What should you do if you’ve got a fake? Report it immediately to the marketplace you’ve bought it from. eBay, for example, has strict rules regarding fake goods; you may not even need to ship it back to the seller (instead, you may be asked to destroy it – with a proof, or to ship it to eBay approved facility for an investigation). If this is not an option, return it back to the seller. DO leave a negative rating to warn others, as many buyers leave positive feedback too soon without fully testing the card first. These premature positive feedbacks feed the vicious circle, attracting more unsuspecting buyers to the listing of the fake. Don’t settle for a refund; do the right thing and warn the others!
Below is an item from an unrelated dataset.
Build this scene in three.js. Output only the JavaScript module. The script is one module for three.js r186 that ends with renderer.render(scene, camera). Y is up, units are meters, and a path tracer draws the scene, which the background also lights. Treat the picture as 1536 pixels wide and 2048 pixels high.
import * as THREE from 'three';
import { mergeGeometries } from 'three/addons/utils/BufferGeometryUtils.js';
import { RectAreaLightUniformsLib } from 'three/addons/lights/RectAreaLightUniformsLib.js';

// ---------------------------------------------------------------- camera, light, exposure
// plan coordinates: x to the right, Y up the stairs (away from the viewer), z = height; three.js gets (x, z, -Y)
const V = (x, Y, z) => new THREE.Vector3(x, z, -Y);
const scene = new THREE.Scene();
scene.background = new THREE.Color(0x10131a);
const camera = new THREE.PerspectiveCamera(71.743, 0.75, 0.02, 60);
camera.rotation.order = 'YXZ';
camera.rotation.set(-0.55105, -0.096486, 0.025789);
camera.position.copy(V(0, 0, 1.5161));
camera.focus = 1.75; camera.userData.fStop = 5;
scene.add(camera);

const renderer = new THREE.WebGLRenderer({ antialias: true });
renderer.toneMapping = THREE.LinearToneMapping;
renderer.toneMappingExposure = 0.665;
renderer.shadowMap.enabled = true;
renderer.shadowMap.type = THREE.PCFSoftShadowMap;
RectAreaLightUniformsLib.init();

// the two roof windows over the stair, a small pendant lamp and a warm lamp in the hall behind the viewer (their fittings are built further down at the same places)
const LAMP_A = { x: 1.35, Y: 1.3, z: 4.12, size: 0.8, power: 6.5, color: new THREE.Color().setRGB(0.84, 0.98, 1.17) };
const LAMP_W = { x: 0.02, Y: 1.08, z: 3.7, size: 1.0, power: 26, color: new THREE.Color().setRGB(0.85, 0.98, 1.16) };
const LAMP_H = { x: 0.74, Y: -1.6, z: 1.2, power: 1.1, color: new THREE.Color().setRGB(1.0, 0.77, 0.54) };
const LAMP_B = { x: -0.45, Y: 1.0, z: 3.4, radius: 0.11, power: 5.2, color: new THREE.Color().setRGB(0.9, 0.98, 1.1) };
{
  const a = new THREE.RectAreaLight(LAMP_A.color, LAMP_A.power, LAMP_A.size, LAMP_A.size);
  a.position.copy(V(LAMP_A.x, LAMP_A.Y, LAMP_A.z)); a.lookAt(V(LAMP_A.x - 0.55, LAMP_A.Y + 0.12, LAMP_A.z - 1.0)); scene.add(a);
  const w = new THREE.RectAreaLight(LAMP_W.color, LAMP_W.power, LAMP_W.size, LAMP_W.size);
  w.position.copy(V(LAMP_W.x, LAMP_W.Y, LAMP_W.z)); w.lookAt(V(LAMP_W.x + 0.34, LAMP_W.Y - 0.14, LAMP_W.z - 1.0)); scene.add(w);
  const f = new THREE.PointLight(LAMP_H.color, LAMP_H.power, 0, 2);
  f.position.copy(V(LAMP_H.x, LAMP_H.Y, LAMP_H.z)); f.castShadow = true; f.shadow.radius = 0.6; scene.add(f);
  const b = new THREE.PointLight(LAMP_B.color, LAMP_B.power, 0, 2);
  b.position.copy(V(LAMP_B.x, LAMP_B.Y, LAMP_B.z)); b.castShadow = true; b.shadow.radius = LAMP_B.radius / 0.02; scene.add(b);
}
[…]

Sometimes we’ve been asked this question: “Can I still use the fake memory card up to its actual capacity?” The short answer is NO. The long answer would be YES AND NO (you can use it for some time if you don’t care for your data). The faked microcontroller cannot and does not do any wear leveling (please refer to our previous article “Life Inside an SD Card: Storage Reliability and Recoverability” for more information); as a result, any attempt to re-write content on that memory card may result in corrupted data blocks. You may never notice them if you store large files such as videos; however, the more data you write onto a fake memory card, the more corrupted blocks you will get, and the higher chances of data corruption you’ll receive. Practically the only use for a fake memory card would be storing 8 GB of cartoons on it. But ask yourself a question: is it really worth it? You can buy a perfectly legit, genuine brand memory card for just a few dollars. Last time I checked 32 GB SanDisk SDHC cards were $11, and 64 GB SanDisk SDXC were under $20, sold directly by Amazon (and not one of their marketplace sellers). Is your data really worth less than that?